| Brief |
Within the data that follows, set down exactly the lines from the one containing "by 853 pixels." through the one containing "build_house()", both ends included.

| Entries shown |
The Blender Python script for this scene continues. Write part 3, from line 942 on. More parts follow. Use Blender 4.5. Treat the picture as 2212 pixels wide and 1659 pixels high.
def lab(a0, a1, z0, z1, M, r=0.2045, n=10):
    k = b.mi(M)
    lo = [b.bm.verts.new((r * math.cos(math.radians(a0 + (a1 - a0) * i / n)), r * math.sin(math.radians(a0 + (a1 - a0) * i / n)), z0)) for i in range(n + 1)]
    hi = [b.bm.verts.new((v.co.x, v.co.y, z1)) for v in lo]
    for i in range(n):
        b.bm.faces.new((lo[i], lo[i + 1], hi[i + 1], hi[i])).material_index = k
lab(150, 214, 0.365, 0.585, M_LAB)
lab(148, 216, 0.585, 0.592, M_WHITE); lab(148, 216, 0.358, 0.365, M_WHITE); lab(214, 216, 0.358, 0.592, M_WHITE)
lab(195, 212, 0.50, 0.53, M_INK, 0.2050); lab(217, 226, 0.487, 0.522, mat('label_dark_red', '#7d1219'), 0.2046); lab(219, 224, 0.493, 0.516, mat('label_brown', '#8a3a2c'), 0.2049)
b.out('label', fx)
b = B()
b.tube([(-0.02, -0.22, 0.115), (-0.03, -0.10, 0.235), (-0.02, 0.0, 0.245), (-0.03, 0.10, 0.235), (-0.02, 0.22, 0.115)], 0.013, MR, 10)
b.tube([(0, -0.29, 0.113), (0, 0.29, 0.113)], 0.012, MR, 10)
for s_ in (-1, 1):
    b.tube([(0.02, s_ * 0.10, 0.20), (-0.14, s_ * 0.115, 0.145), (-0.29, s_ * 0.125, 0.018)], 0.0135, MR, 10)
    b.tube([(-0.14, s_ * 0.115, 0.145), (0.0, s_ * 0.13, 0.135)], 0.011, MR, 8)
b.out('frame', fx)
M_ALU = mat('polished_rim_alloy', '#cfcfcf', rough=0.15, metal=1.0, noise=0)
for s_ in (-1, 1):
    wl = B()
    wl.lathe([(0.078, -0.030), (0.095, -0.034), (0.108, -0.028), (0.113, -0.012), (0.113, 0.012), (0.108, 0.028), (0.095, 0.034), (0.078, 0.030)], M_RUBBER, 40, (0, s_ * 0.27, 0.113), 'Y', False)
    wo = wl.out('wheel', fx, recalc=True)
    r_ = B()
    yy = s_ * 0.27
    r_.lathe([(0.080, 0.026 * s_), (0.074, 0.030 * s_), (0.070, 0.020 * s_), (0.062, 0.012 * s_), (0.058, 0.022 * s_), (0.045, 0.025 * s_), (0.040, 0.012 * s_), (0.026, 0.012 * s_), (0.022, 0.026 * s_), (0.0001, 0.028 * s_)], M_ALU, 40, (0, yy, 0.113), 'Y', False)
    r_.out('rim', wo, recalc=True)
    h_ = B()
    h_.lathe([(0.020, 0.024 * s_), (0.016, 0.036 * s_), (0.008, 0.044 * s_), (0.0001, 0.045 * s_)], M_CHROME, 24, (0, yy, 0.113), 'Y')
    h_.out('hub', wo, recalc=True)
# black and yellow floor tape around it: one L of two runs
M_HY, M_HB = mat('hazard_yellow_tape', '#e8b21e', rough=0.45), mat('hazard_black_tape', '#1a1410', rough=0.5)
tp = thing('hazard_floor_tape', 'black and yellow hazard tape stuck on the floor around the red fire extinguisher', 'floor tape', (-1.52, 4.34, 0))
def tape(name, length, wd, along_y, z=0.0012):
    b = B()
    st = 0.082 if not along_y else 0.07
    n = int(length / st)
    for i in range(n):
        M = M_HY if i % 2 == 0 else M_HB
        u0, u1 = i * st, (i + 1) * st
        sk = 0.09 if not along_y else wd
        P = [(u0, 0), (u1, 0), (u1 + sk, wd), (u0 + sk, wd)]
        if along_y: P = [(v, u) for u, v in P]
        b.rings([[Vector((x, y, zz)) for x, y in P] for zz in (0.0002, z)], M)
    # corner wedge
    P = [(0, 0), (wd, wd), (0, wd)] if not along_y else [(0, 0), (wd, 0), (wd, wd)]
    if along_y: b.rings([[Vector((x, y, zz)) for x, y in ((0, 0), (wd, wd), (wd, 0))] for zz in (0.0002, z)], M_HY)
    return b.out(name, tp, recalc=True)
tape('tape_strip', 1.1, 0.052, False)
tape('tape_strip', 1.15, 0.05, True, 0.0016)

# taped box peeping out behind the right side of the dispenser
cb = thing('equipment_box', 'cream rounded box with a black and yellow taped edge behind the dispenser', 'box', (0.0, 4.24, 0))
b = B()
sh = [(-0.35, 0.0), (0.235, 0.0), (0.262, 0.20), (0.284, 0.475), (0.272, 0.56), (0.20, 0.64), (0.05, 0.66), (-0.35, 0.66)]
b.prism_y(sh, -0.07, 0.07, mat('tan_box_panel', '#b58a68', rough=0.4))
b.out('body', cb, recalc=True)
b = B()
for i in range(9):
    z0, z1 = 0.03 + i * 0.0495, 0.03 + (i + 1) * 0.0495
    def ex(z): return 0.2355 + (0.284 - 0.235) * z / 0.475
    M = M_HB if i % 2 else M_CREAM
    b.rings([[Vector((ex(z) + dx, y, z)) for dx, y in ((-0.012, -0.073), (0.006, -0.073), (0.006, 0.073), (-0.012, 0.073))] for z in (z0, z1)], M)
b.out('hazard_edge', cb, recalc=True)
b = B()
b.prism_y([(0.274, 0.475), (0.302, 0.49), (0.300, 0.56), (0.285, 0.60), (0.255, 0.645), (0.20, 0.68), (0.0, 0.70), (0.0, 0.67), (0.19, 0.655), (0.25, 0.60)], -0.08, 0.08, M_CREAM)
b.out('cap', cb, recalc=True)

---

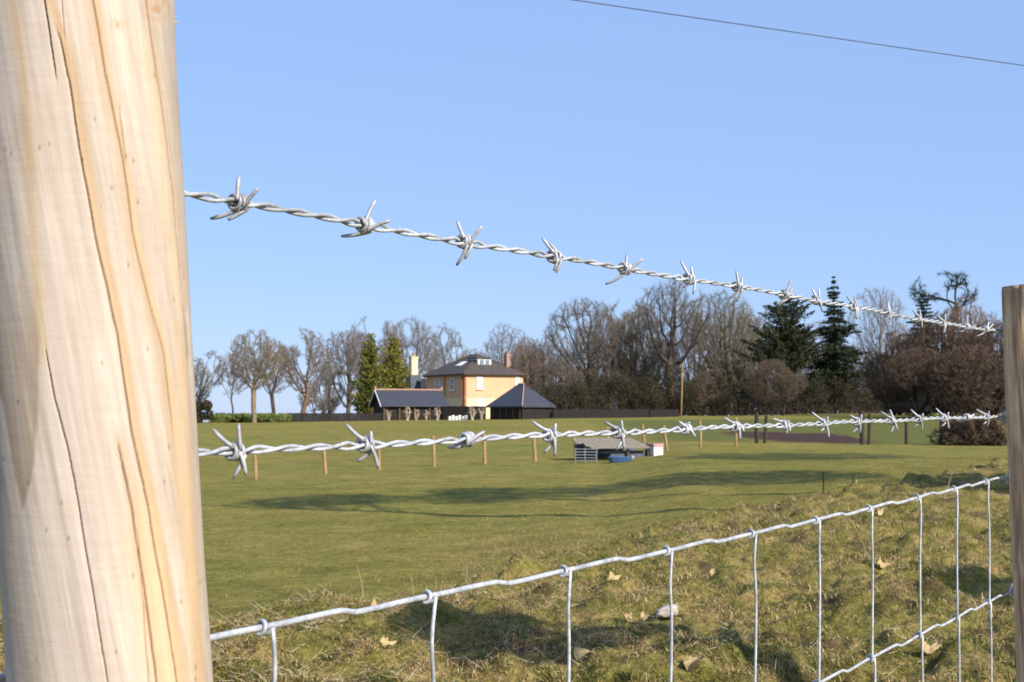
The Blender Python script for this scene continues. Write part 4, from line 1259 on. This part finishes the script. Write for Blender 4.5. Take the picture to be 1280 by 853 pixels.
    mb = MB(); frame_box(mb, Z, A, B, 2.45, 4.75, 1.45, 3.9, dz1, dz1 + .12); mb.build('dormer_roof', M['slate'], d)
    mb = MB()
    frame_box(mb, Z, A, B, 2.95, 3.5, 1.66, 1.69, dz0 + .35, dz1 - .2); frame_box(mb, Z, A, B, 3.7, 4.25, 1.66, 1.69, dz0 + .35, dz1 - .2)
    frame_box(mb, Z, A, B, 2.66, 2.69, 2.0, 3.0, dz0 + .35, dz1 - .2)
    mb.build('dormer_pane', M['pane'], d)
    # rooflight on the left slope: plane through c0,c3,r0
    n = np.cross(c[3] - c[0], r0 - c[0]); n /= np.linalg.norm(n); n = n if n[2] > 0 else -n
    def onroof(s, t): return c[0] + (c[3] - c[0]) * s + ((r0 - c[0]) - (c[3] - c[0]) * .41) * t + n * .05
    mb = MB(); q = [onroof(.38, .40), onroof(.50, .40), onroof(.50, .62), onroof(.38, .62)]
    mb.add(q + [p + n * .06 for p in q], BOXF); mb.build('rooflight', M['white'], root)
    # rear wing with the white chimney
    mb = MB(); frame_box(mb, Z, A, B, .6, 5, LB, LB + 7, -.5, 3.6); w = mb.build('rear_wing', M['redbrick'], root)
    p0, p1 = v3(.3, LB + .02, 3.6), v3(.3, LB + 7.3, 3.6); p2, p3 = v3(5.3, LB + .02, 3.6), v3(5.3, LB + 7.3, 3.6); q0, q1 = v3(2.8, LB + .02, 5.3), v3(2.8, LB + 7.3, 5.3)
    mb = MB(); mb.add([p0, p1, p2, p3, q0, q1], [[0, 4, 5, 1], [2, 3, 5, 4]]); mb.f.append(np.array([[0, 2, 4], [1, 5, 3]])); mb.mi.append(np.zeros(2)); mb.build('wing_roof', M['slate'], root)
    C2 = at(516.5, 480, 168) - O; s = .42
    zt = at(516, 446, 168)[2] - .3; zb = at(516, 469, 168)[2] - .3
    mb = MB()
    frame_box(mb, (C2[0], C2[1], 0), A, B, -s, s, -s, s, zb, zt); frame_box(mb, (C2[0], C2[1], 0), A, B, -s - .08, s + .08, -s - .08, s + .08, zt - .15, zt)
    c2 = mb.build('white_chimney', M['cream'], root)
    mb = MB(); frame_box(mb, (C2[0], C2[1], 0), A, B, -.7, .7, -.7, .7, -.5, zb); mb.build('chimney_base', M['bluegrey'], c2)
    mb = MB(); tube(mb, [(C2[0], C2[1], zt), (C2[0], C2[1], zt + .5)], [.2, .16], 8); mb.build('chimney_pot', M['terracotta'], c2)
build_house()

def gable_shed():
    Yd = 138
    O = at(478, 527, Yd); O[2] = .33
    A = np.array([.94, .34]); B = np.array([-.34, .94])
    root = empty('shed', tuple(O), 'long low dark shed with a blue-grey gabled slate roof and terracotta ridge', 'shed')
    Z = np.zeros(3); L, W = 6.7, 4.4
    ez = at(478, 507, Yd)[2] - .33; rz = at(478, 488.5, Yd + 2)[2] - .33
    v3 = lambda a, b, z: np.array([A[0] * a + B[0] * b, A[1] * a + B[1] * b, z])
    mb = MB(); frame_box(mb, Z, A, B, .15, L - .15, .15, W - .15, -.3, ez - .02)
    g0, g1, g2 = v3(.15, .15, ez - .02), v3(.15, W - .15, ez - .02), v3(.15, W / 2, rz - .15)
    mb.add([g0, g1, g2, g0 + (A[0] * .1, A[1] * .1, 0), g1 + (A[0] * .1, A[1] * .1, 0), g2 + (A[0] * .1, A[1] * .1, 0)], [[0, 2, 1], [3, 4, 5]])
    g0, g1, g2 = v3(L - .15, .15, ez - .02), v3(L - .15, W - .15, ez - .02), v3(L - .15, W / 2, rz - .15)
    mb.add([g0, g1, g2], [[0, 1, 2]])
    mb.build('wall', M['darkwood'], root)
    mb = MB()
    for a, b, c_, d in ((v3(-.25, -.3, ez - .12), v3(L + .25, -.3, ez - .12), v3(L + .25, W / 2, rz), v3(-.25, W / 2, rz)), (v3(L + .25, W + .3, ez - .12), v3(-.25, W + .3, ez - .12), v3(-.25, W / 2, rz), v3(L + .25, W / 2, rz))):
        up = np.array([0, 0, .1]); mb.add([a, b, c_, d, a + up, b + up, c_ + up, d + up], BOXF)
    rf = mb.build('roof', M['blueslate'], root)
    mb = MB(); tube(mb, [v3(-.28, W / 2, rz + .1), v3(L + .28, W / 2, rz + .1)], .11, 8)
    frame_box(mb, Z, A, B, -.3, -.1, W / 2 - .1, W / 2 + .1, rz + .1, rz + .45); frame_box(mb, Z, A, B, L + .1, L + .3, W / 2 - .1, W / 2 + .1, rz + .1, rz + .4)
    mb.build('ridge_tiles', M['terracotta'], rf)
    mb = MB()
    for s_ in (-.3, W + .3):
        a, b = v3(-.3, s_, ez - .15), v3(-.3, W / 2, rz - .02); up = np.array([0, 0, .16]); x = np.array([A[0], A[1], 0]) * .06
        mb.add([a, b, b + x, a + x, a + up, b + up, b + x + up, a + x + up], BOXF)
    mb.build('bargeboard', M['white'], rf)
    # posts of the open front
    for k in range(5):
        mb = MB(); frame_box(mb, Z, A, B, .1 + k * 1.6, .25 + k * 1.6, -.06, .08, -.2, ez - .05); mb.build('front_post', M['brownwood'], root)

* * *

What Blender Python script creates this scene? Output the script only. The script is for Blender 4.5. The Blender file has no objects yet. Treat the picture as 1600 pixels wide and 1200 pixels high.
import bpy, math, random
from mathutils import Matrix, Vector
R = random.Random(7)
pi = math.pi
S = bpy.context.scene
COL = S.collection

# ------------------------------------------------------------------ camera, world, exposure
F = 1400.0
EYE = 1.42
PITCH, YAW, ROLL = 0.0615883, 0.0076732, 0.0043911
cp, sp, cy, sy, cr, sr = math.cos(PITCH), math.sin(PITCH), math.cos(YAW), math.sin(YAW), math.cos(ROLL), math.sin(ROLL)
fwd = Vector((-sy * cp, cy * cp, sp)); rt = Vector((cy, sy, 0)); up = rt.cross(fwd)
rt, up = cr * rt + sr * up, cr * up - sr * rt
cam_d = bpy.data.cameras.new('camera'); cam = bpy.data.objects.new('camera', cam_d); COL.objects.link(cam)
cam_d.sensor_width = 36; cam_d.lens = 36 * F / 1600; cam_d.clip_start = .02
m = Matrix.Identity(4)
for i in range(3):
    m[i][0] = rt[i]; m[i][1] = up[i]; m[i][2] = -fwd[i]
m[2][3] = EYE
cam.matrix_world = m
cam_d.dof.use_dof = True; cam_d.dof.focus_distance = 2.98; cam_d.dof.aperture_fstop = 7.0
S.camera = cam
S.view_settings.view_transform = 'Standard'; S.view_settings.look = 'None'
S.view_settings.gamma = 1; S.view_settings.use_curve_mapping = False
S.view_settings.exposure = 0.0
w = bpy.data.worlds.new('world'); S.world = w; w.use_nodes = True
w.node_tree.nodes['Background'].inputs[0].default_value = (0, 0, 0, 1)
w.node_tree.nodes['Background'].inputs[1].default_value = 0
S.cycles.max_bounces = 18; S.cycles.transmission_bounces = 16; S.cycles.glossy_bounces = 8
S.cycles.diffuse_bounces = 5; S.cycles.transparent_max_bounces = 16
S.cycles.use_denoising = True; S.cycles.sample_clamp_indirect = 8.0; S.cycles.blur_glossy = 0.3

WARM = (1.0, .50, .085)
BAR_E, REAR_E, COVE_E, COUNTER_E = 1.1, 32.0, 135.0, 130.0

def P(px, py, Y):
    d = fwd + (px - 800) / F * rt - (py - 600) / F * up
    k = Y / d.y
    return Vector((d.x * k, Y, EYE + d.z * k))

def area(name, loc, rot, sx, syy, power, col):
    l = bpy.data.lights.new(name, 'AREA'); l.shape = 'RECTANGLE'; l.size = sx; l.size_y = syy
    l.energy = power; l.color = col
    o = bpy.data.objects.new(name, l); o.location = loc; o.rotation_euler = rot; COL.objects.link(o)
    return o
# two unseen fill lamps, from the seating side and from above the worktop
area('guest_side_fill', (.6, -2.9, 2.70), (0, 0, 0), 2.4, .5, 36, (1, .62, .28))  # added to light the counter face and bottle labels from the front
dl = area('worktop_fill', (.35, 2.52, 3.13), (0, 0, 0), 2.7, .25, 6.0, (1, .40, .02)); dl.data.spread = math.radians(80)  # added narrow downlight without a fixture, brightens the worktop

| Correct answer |
The Blender Python script for this scene continues. Write part 4, from line 1259 on. This part finishes the script. Write for Blender 4.5. Take the picture to be 1280 by 853 pixels.
    mb = MB(); frame_box(mb, Z, A, B, 2.45, 4.75, 1.45, 3.9, dz1, dz1 + .12); mb.build('dormer_roof', M['slate'], d)
    mb = MB()
    frame_box(mb, Z, A, B, 2.95, 3.5, 1.66, 1.69, dz0 + .35, dz1 - .2); frame_box(mb, Z, A, B, 3.7, 4.25, 1.66, 1.69, dz0 + .35, dz1 - .2)
    frame_box(mb, Z, A, B, 2.66, 2.69, 2.0, 3.0, dz0 + .35, dz1 - .2)
    mb.build('dormer_pane', M['pane'], d)
    # rooflight on the left slope: plane through c0,c3,r0
    n = np.cross(c[3] - c[0], r0 - c[0]); n /= np.linalg.norm(n); n = n if n[2] > 0 else -n
    def onroof(s, t): return c[0] + (c[3] - c[0]) * s + ((r0 - c[0]) - (c[3] - c[0]) * .41) * t + n * .05
    mb = MB(); q = [onroof(.38, .40), onroof(.50, .40), onroof(.50, .62), onroof(.38, .62)]
    mb.add(q + [p + n * .06 for p in q], BOXF); mb.build('rooflight', M['white'], root)
    # rear wing with the white chimney
    mb = MB(); frame_box(mb, Z, A, B, .6, 5, LB, LB + 7, -.5, 3.6); w = mb.build('rear_wing', M['redbrick'], root)
    p0, p1 = v3(.3, LB + .02, 3.6), v3(.3, LB + 7.3, 3.6); p2, p3 = v3(5.3, LB + .02, 3.6), v3(5.3, LB + 7.3, 3.6); q0, q1 = v3(2.8, LB + .02, 5.3), v3(2.8, LB + 7.3, 5.3)
    mb = MB(); mb.add([p0, p1, p2, p3, q0, q1], [[0, 4, 5, 1], [2, 3, 5, 4]]); mb.f.append(np.array([[0, 2, 4], [1, 5, 3]])); mb.mi.append(np.zeros(2)); mb.build('wing_roof', M['slate'], root)
    C2 = at(516.5, 480, 168) - O; s = .42
    zt = at(516, 446, 168)[2] - .3; zb = at(516, 469, 168)[2] - .3
    mb = MB()
    frame_box(mb, (C2[0], C2[1], 0), A, B, -s, s, -s, s, zb, zt); frame_box(mb, (C2[0], C2[1], 0), A, B, -s - .08, s + .08, -s - .08, s + .08, zt - .15, zt)
    c2 = mb.build('white_chimney', M['cream'], root)
    mb = MB(); frame_box(mb, (C2[0], C2[1], 0), A, B, -.7, .7, -.7, .7, -.5, zb); mb.build('chimney_base', M['bluegrey'], c2)
    mb = MB(); tube(mb, [(C2[0], C2[1], zt), (C2[0], C2[1], zt + .5)], [.2, .16], 8); mb.build('chimney_pot', M['terracotta'], c2)
build_house()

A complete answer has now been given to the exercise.